As I discussed my surprise (no, better said: shock) with my broker, I came to realize something important. You need to work at getting your practice so successful that you don’t want to sell it because it is generating so much income for you. When you get to that point, you know that is the time to sell. Yes, ironically, the day you don’t want to sell your practice is the best time to sell it.

During these conversations, I remembered when I was trying to buy my office all those years ago. I, as the buyer, had a difficult time qualifying for a practice loan. In fact, the practice I was finally able to purchase was the third office on which I had placed an offer. The first two deals ended up falling through. For a long time, I believed the problem was with my qualifications. After a few years in practice, I came to realize that the practices I was looking at were not profitable enough. That is the reason why banks refused to finance those purchases. The banks were protecting their investment. They wanted to make sure that I, as the new practice owner, could draw a salary and pay back the loan. Several years later, the tables are turned. Now, it’s your turn to make sure whomever takes over your practice can draw a salary, make the office note and pay off those expensive school loans.

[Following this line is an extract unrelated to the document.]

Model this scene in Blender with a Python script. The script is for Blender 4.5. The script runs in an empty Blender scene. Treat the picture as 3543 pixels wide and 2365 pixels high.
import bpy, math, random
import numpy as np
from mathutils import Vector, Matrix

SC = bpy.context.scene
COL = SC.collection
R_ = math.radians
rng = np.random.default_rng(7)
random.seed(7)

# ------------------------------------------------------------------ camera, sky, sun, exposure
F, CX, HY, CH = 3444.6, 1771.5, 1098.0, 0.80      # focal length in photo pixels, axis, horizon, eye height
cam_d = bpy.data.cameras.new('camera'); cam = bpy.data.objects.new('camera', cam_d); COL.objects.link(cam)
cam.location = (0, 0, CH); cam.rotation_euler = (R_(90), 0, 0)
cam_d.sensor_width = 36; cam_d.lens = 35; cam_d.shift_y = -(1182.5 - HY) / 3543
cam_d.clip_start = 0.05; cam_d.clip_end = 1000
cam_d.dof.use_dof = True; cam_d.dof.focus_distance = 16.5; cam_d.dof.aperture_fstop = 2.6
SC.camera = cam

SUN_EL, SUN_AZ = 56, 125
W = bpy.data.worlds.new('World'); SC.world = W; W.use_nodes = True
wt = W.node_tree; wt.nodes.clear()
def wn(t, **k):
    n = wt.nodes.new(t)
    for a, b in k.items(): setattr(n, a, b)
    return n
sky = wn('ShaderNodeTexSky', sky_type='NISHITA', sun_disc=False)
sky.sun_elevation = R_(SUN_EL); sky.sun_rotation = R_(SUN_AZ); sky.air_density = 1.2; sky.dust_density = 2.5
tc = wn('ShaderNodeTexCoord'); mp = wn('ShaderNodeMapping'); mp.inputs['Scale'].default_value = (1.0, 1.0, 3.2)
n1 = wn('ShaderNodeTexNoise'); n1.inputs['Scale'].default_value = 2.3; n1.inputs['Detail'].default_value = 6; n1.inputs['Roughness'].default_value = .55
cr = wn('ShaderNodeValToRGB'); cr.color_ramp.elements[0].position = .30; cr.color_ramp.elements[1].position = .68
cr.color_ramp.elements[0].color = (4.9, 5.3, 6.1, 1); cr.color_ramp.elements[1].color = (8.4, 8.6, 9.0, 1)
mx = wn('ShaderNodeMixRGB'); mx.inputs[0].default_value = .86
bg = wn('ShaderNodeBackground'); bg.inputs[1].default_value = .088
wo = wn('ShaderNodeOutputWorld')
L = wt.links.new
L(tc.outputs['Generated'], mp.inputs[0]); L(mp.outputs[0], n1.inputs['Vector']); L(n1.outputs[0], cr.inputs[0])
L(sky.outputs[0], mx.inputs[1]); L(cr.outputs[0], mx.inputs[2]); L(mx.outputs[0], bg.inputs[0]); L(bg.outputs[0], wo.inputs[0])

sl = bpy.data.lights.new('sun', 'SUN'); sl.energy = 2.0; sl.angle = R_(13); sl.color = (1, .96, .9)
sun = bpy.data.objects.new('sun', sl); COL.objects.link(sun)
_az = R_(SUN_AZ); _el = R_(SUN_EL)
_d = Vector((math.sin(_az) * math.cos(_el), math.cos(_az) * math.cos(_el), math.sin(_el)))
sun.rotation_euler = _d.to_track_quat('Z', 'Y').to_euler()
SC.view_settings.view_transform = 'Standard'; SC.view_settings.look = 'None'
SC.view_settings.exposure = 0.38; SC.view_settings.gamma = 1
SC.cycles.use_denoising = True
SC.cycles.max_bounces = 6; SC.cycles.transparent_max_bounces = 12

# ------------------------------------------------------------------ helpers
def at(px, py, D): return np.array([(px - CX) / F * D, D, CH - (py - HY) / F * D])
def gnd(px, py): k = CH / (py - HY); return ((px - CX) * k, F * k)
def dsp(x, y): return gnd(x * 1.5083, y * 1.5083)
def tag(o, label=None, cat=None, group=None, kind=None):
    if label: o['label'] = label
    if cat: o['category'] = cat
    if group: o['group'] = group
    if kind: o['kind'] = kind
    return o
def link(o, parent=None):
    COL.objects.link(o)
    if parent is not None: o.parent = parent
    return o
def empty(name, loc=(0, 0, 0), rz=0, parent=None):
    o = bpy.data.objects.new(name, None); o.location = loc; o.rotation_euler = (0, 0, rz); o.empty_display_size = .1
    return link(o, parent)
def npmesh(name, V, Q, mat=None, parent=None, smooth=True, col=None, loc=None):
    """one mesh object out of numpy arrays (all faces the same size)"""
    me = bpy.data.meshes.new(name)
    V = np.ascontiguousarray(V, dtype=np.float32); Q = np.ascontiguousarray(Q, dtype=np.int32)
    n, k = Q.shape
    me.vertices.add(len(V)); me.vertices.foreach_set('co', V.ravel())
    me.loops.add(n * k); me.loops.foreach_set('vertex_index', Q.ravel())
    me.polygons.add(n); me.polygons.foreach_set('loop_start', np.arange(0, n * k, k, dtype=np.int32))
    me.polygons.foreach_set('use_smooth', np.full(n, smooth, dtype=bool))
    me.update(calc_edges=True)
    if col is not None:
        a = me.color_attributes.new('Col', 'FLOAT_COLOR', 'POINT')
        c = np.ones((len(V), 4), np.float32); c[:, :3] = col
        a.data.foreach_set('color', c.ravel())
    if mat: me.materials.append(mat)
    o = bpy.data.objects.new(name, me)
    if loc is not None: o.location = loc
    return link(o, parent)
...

So, for now, I’m off to the daily grind. I’m going make my practice so profitable that I don’t want to sell it — so that I’ll know the time has come to sell it.

Andy Alas, DDS


Anonymous said...


Great, great post.

I have a single dentist practice that produces $1.2 million practice and I bring home 410,000/year.
Now I have almost brought it up too much.

What did you find out how much a practice is worth?
70% of your production?

So if that is the case than my practice would be worth $840,000.
I think I might have brought this up too much.

Rod Johnston said...

That's correct, profitability is most important in a valuation and in getting a loan. As a broker, I often hear the rule of thumb valuation and I even see some brokers use XX% of last year's collections. But if you're not bringing any money home, the rule of thumb method is bunk.

Also, banks typically look at a debt-coverage ratio. Banks like to see debt covered by 1.2x. (this can vary from bank to bank). That means if your debt payments are $100, they like to see your cash flow at $120 in simplistic terms. Your debt is covered by 120% of cash flow.